Apesar de ser um direito constitucional, o Estado nunca foi um pilar forte em termos de habitação; 98% é assegurada por privados e a habitação pública existente (2%) restringe-se às camadas mais vulneráveis.

Isso é um paradigma que precisamos de alterar. Nós temos uma média de habitação pública na União Europeia que chega quase aos 20%, Portugal não chega aos 2% de oferta de habitação. Há aqui uma política de fundo. Temos visto a ministra fazer um périplo pelo país nos últimos dias a inaugurar um fogo aqui, outro ali, ora isto é uma política avulsa e uma política que procura dar resposta mediática a um problema que é concreto. O que se exige é que o Governo lance efectivamente um programa de construção de habitação pública para a sociedade, não só para os mais vulneráveis e desprotegidos nesta situação, mas para o conjunto da sociedade. Precisávamos de atingir, no mínimo, a média europeia de habitação pública e aquilo a que assistimos é nada, num quadro inclusive em que o Governo não nos sabe dizer hoje em dia qual é o número de devolutos que tem espalhados pelo País. Infelizmente temos assistido ao encerramento de muitos serviços públicos por este país fora; escolas, centros de saúde, repartições de finanças, etc. O Governo não tem este apanhado feito, não sabe quantos imóveis é que poderia ter em condições mais ou menos céleres de introduzir no mercado. Isto mostra do desnorte e da necessidade de inversão política que é necessário ter sobre esta matéria. 

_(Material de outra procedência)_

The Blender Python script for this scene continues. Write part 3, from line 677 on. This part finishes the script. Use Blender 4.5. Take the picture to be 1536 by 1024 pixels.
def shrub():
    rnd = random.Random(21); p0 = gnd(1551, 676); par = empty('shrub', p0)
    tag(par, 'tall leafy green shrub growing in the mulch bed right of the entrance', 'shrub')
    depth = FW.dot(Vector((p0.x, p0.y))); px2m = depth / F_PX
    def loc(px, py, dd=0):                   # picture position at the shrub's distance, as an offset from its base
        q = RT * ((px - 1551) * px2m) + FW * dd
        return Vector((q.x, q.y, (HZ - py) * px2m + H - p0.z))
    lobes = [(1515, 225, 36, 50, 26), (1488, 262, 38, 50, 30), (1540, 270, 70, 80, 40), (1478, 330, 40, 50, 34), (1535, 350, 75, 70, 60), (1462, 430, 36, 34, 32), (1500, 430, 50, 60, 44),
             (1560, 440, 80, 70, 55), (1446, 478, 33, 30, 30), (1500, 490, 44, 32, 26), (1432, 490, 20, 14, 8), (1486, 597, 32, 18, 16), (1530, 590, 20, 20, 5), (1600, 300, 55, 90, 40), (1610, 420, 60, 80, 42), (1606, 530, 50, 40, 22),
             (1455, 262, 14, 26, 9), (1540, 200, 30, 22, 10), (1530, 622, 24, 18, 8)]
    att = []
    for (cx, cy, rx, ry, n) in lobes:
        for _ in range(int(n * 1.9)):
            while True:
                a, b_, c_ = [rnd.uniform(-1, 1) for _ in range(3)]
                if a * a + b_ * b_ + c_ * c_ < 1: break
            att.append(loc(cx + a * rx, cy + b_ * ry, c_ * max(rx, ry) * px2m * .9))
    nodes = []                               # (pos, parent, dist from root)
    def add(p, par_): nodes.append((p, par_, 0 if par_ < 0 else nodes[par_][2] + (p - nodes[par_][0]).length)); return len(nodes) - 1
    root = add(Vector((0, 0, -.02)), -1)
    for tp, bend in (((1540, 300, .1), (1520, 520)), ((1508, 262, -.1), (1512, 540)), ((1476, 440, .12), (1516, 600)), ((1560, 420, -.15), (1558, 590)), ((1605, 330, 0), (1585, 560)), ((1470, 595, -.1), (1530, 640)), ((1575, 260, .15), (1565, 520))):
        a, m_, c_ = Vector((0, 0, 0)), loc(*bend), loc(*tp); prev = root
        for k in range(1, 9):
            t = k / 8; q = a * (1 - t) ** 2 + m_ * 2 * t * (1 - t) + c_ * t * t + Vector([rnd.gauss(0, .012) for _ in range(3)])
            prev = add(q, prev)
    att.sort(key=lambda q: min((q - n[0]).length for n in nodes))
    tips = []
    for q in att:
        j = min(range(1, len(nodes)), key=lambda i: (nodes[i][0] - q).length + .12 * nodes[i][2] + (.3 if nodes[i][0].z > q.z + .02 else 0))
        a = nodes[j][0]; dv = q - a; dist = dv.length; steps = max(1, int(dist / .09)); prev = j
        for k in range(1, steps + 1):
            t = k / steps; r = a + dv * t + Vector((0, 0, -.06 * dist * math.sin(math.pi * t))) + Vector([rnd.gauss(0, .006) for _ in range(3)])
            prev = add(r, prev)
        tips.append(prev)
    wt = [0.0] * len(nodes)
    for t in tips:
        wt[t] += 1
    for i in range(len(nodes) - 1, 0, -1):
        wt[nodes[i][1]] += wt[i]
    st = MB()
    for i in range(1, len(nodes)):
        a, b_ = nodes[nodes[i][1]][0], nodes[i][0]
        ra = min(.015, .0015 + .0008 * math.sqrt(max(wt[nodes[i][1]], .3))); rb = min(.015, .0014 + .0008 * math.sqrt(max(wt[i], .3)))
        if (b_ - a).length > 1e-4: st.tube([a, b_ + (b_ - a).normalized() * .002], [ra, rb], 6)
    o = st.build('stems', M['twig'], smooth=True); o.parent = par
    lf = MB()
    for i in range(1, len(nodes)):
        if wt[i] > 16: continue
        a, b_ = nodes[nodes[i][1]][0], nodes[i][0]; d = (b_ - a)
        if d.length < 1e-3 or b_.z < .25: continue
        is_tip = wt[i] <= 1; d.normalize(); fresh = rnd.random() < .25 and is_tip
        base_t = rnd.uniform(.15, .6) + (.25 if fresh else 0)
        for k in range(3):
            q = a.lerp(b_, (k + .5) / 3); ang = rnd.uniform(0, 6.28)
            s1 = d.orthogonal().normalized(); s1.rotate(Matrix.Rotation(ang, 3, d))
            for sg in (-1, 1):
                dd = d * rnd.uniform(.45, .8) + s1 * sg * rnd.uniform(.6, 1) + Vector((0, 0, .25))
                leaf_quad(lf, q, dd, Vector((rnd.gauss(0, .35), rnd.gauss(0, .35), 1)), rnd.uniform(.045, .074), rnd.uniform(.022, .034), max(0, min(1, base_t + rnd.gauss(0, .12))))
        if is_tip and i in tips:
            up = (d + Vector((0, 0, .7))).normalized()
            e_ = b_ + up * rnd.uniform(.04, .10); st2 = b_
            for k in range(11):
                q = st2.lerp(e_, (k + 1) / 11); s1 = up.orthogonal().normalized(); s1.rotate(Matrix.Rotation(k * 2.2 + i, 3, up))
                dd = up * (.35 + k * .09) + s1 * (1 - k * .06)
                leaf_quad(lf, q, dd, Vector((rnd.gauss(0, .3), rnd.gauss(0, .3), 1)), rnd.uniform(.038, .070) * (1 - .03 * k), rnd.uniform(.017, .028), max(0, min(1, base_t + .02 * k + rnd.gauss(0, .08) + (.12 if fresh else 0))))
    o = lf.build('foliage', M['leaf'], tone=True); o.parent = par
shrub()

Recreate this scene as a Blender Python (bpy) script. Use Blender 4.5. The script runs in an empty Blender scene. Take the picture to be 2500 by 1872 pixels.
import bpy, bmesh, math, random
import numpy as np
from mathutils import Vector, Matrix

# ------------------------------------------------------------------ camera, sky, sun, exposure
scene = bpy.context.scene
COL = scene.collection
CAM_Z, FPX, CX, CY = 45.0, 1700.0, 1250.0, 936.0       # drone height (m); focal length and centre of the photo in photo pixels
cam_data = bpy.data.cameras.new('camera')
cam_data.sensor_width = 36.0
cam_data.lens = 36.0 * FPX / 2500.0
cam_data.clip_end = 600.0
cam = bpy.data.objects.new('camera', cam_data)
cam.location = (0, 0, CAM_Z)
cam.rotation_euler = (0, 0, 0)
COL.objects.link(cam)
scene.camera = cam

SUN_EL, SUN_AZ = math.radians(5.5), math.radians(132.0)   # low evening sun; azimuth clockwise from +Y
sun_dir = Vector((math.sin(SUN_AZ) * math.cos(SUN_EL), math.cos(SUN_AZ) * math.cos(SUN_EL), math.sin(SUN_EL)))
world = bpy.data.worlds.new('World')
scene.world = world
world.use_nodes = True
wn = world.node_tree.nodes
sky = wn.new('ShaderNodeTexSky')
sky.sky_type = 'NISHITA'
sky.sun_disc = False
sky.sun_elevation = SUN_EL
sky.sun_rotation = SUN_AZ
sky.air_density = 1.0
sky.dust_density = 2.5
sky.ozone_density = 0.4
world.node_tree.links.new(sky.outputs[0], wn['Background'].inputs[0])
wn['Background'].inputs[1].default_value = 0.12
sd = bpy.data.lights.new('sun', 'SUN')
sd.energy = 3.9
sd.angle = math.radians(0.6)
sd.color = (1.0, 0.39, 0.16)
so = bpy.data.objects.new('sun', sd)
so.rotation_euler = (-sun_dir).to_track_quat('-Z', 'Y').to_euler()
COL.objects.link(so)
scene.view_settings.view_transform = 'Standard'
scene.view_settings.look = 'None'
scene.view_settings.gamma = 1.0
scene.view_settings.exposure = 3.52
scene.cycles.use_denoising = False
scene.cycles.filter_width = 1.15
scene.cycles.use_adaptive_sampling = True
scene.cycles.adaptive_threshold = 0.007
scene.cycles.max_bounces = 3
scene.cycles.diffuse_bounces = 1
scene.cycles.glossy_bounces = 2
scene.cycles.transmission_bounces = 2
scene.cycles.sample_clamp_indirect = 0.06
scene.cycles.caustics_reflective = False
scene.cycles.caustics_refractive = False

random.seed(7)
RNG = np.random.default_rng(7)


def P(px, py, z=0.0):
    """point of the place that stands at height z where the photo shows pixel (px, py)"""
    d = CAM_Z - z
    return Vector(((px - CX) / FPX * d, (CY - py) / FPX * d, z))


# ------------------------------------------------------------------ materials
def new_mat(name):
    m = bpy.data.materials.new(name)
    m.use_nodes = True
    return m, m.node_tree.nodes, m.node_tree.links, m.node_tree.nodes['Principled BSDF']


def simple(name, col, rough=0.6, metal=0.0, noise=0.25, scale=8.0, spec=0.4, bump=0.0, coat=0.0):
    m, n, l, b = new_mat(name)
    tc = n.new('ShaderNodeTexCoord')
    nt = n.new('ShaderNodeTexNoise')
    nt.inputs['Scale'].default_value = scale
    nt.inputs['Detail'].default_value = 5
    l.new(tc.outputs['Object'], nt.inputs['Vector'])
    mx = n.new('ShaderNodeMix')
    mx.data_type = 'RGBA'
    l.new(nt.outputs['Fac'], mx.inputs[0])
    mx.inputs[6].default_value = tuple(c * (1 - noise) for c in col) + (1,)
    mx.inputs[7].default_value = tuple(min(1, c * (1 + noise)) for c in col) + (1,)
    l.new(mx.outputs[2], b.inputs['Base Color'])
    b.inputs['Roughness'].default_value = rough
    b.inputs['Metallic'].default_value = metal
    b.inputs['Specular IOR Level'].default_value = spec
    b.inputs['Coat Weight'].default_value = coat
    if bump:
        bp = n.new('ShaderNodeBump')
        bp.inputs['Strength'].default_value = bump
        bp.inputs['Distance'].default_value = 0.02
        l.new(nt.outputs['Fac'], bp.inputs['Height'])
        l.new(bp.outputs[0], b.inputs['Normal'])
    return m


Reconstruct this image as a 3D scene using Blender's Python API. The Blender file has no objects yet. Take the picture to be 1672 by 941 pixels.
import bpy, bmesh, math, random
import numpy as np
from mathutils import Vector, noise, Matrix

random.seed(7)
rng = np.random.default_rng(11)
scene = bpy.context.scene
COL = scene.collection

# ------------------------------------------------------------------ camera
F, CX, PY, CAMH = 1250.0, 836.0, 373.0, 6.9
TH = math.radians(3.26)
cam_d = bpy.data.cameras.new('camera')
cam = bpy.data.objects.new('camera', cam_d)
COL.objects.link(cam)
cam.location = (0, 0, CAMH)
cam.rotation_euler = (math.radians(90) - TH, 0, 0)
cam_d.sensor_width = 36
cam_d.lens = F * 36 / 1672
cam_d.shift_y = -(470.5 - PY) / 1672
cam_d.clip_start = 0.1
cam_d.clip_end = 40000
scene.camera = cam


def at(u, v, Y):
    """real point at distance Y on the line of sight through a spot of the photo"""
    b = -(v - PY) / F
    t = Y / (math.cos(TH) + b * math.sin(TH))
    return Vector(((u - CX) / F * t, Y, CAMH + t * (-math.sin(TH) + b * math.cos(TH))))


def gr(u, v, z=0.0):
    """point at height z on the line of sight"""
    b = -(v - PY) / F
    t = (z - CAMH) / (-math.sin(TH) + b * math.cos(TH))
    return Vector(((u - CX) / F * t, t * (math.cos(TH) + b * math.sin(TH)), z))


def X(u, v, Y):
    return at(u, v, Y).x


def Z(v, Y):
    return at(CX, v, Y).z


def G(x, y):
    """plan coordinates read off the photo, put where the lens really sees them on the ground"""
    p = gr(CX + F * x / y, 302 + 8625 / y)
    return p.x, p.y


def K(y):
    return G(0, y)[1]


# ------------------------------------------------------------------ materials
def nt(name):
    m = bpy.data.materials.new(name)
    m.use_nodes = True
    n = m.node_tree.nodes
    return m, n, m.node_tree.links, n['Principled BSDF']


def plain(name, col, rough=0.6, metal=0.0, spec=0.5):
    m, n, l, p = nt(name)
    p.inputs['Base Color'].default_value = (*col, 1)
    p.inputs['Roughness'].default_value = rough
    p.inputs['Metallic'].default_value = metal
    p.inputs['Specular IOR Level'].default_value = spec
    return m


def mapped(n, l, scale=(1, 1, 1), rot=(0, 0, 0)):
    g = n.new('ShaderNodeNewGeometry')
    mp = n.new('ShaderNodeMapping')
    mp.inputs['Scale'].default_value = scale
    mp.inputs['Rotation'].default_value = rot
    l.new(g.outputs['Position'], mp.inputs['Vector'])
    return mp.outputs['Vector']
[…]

O que esperam que aconteça depois deste sábado?

A nossa expectativa é que o Governo tenha noção do que está em causa e inverta esta política. Inverter a política não passa por medidas de cosmética, muito menos medidas de fachada. Olhamos para o quadro das medidas apresentadas no crédito à habitação e toda a opinião pública, no momento, disse: «Bem, mas não estamos a resolver nada, o que estamos a fazer é a onerar o futuro daqueles que têm um crédito para a frente.» Aqui não há meias-medidas que se possam tomar. O Governo precisa de acordar para a realidade do problema, pôr os lucros da banca em causa, salvaguardar os contratos de arrendamento existentes e começar a tomar medidas para que os preços da habitação baixem. Esta é a nossa expectativa, é nesse sentido que lutamos e que procuraremos desenvolver a nossa acção nos próximos tempos até que o Governo, de facto, inverta a situação.